Дом этот стали называть то Олимпом, то Ноевым ковчегом, то вороньей слободкой, и совсем уже зло – лепрозорием. Конечно же, главной достопримечательностью его была Ахматова, поэтому и осталось много разнообразных описаний.
Этот небольшой двухэтажный дом стоял на площади, – писала Белкина, – подле здания Совнаркома, и вдоль тротуара мимо окон бежал арык, а над арыком разрослись деревья. Дом был специально освобожден для эвакуированных писателей и их семейств. В каждой комнате семья, а то и по две за перегородкой. И кто там только не обитал, в этом Ноевом ковчеге! Была семейная пара немцев-антифашистов, бежавших от Гитлера, запуганные, несчастные, плохо говорившие по-русски; был венгерский писатель Мадарас; был Сергей Городецкий, худой, длинный, похожий на облезшую старую борзую, он расхаживал в черном костюме с тросточкой, а его жена Нимфа, в просторечии Анна, любила сидеть на крылечке, распустив волосы[124].
А сама комната Ахматовой, по описаниям Г. Козловской, которая пришла туда в первые дни после приезда, выглядела неуютно и мрачно.
Я оглядела конурку, в которой Ахматовой суждено было жить. В ней едва помещалась железная кровать, покрытая грубым солдатским одеялом, единственный стул, на котором она сидела (так что мне она предложила сесть на постель). Посередине – маленькая, нетопленая печка-буржуйка, на которой стоял помятый железный чайник. Одинокая кружка на выступе окошка “Кассы”. Кажется, был еще один ящик или что-то вроде того, на чем она могла есть[125].
У композитора Козловского и его жены Анна Андреевна справляла Новый 1942-й год.
Ярким был праздник 1942 года. Мы вместе с Ахматовой были приглашены к Козловским, – вспоминал Евгений Пастернак, сын поэта Бориса Пастернака, который был в эвакуации подростком и учился в ташкентской школе, а затем в военном училище, – где был настоящий, сваренный мастером-узбеком плов, вино и закуски. Потом братья Козловские в четыре руки играли Вторую симфонию Бетховена. Просидели до утра, проводили Ахматову домой и пошли поздравлять соседей[126].
В начале января Ахматова пустила в свою крохотную келью больную старуху М. М. Блюм, у которой умер в эвакуации муж. Блюмиха, как ее называли в доме, была вдовой того самого театрального Блюма, который нещадно травил и мучил М. А. Булгакова, нападал в печати на его пьесы. Об этом Ахматовой могла рассказать Елена Сергеевна Булгакова, но, наверное, это не изменило бы поведения Ахматовой. Сам Блюм умер безвестным в Ташкенте, а его сразу же оказавшаяся бездомной жена была на время пригрета Ахматовой. Анна Андреевна с легкостью раздавала деньги, еду, делила свой кров с любым, кто ее просил об этом. Когда в Ташкенте появилась бездомная, странная поэтесса Ксения Некрасова, то опять же она нашла приют в “келье”.

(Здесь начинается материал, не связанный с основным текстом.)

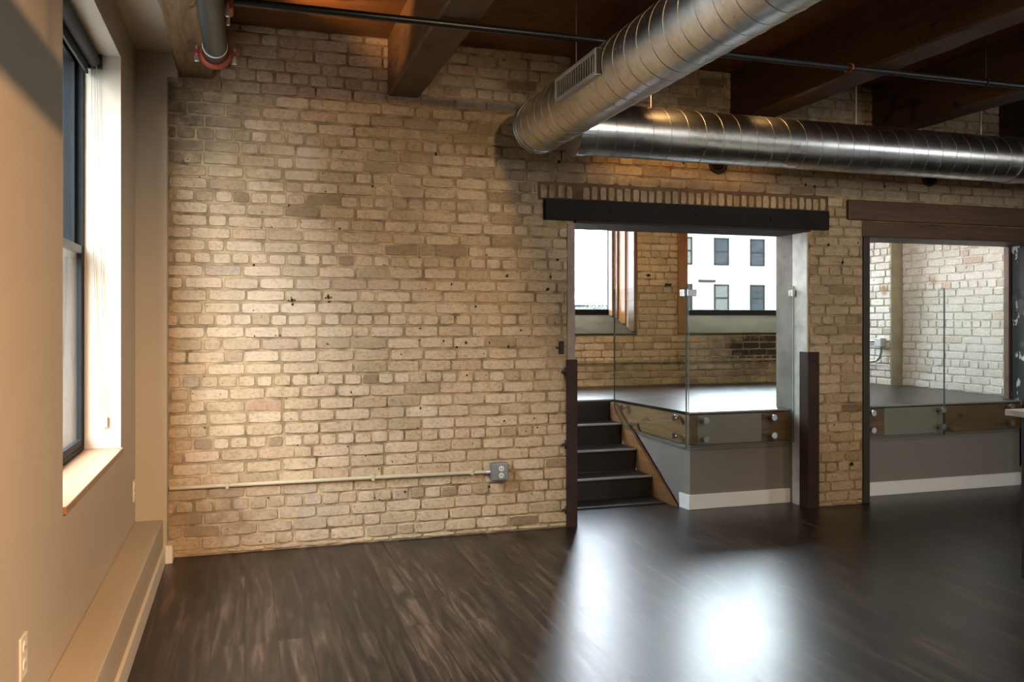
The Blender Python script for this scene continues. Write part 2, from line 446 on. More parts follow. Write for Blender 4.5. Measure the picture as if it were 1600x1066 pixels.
struct(link('wall_back', bm, ['brick', 'mortar', 'mortar_dark', 'hole'], smooth=True, sharp=22))

# left drywall with its deep window opening
WINS = [(3.165, 4.56)]
SILL, HEAD = .743, 2.67
bm = bmesh.new(); y = -3.6
for (a, b) in sorted(WINS):
    box(bm, -.90, XL, y, a, -.1, ZC); box(bm, -.90, XL, a, b, -.1, SILL - .03); box(bm, -.90, XL, a, b, HEAD, ZC); y = b
box(bm, -.90, XL, y, WT, -.1, ZC)
box(bm, XL - .001, -.421, 5.13, WB + .003, 0, 2.884)          # return against the brick
box(bm, -.421, -.365, 5.13, WB + .003, 2.745, 2.884)
struct(link('wall_left', bm, 'drywall'))
bm = bmesh.new(); box(bm, XL, -.372, -3.6, WB, 2.884, 2.95); struct(link('ceiling_soffit', bm, 'drywall'))
bm = bmesh.new(); box(bm, XL, -.441, -3.6, 5.13, 0, .248); struct(link('wall_ledge', bm, 'drywall', bevel=.004))
bm = bmesh.new(); box(bm, -.441, -.426, -3.6, 5.115, 0, .1); box(bm, -.441, -.39, 5.112, WB - .004, 0, .102); struct(link('baseboard_left', bm, 'trim_paint', bevel=.003))
RW = (4.6, 5.3, .95, 2.6); SW = (-2.1, -1.2, .95, 2.6)      # windows behind the camera and in the right wall
bm = bmesh.new()
for (a, b, c, d) in ((-.95, RW[0], -.1, ZC), (RW[1], 9.6, -.1, ZC), (RW[0], RW[1], -.1, RW[2]), (RW[0], RW[1], RW[3], ZC)): box(bm, a, b, -3.75, -3.6, c, d)
struct(link('wall_rear', bm, 'drywall'))
bm = bmesh.new()
for (a, b, c, d) in ((-3.75, SW[0], -.1, ZC), (SW[1], 8.6, -.1, ZC), (SW[0], SW[1], -.1, SW[2]), (SW[0], SW[1], SW[3], ZC)): box(bm, 9.6, 9.75, a, b, c, d)
struct(link('wall_right', bm, 'drywall'))
for idx, fr_, mp in ((5, RW, lambda s, t: (s, t - 3.70)), (6, SW, lambda s, t: (9.70 - t, s))):
    w = struct(empty('window_%d' % idx, (*mp((fr_[0] + fr_[1]) / 2, 0), fr_[2])))
    bm = bmesh.new(); q = .05; a, b, c, d = fr_; mid = (c + d) / 2
    for (s0, s1, z0, z1) in ((a, a + q, c, d), (b - q, b, c, d), (a + q, b - q, c, c + q), (a + q, b - q, d - q, d), (a + q, b - q, mid - .025, mid + .025)):
        p, r = mp(s0, 0), mp(s1, .06); box(bm, min(p[0], r[0]), max(p[0], r[0]), min(p[1], r[1]), max(p[1], r[1]), z0, z1)
    child(link('window_frame', bm, 'frame'), w)
    bm = bmesh.new(); p, r = mp(a + q, .028), mp(b - q, .033); box(bm, min(p[0], r[0]), max(p[0], r[0]), min(p[1], r[1]), max(p[1], r[1]), c + q, d - q)
    child(link('pane', bm, 'pane'), w)

# ------------------------------------------------------------------ left windows
def left_window(idx, y0, y1, detail=True):
    w = struct(empty('window_%d' % idx, (-.80, (y0 + y1) / 2, SILL)))
    xf0, xf1 = -.84, -.748
    bm = bmesh.new()
    t = .02
    box(bm, xf0, xf1, y0, y0 + t, SILL, HEAD); box(bm, xf0, xf1, y1 - t, y1, SILL, HEAD)
    box(bm, xf0, xf1, y0 + t, y1 - t, HEAD - t, HEAD); box(bm, xf0, xf1, y0 + t, y1 - t, SILL - .028, SILL + t)
    child(link('window_frame', bm, 'frame', bevel=.002), w)
    mid = 1.70
    for (nm, xs0, xs1, z0, z1) in (('upper_sash', -.808, -.781, mid - .03, HEAD - t), ('lower_sash', -.777, -.751, SILL + t, mid + .03)):
        bm = bmesh.new(); q = .036; a, b = y0 + t, y1 - t
        box(bm, xs0, xs1, a, a + q, z0, z1); box(bm, xs0, xs1, b - q, b, z0, z1)
        box(bm, xs0, xs1, a + q, b - q, z1 - q, z1, 1 if nm == 'lower_sash' else 0); box(bm, xs0, xs1, a + q, b - q, z0, z0 + q)
        s = child(link(nm, bm, ['frame', 'frame_rail'], bevel=.002), w)
        bm = bmesh.new(); xm = (xs0 + xs1) / 2; box(bm, xm - .002, xm + .002, a + q, b - q, z0 + q, z1 - q)
        p = link('pane', bm, 'pane'); p.parent = s; p.matrix_parent_inverse = (s.matrix_parent_inverse).inverted()
        p.matrix_parent_inverse = Matrix.Identity(4)
        p.location = (0, 0, 0)
    bm = bmesh.new(); box(bm, xf1, XL + .012, y0 - .0, y1 + .0, SILL - .028, SILL)
    s = child(link('window_sill', bm, 'sill_wood', bevel=.003), w)
    s['label'] = 'orange oak window sill board'
for i, (a, b) in enumerate(WINS): left_window(i + 1, a, b)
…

Через комнатку Ахматовой прошли почти все знаменитые и незнаменитые писатели и поэты.
Бывал здесь и Луговской. Он относился к ней с подчеркнутым почтением, иногда даже преувеличенно театрально целовал ей руки, глядел на нее, несмотря на свой огромный рост, снизу вверх. Она же с ним держалась величаво и просто. По воспоминаниям С. Сомовой, когда они шли рядом, возникало ощущение, что не она опирается на его руку, а наоборот, она, хрупкая и немолодая, поддерживает его.
В Москве на письменном столе в Лаврушинском переулке у Луговского стояла фотография Ахматовой 1920-х годов. Но в злополучном 1946 году, после выхода известного постановления, Елена Леонидовна, жена В. А., спрятала портрет Ахматовой, а на его месте поставила снимок химеры с собора Парижской Богоматери. Заметив подмену на письменном столе Луговского, язвительный Михаил Светлов воскликнул: “Боже мой, как изменилась Анна Андреевна!”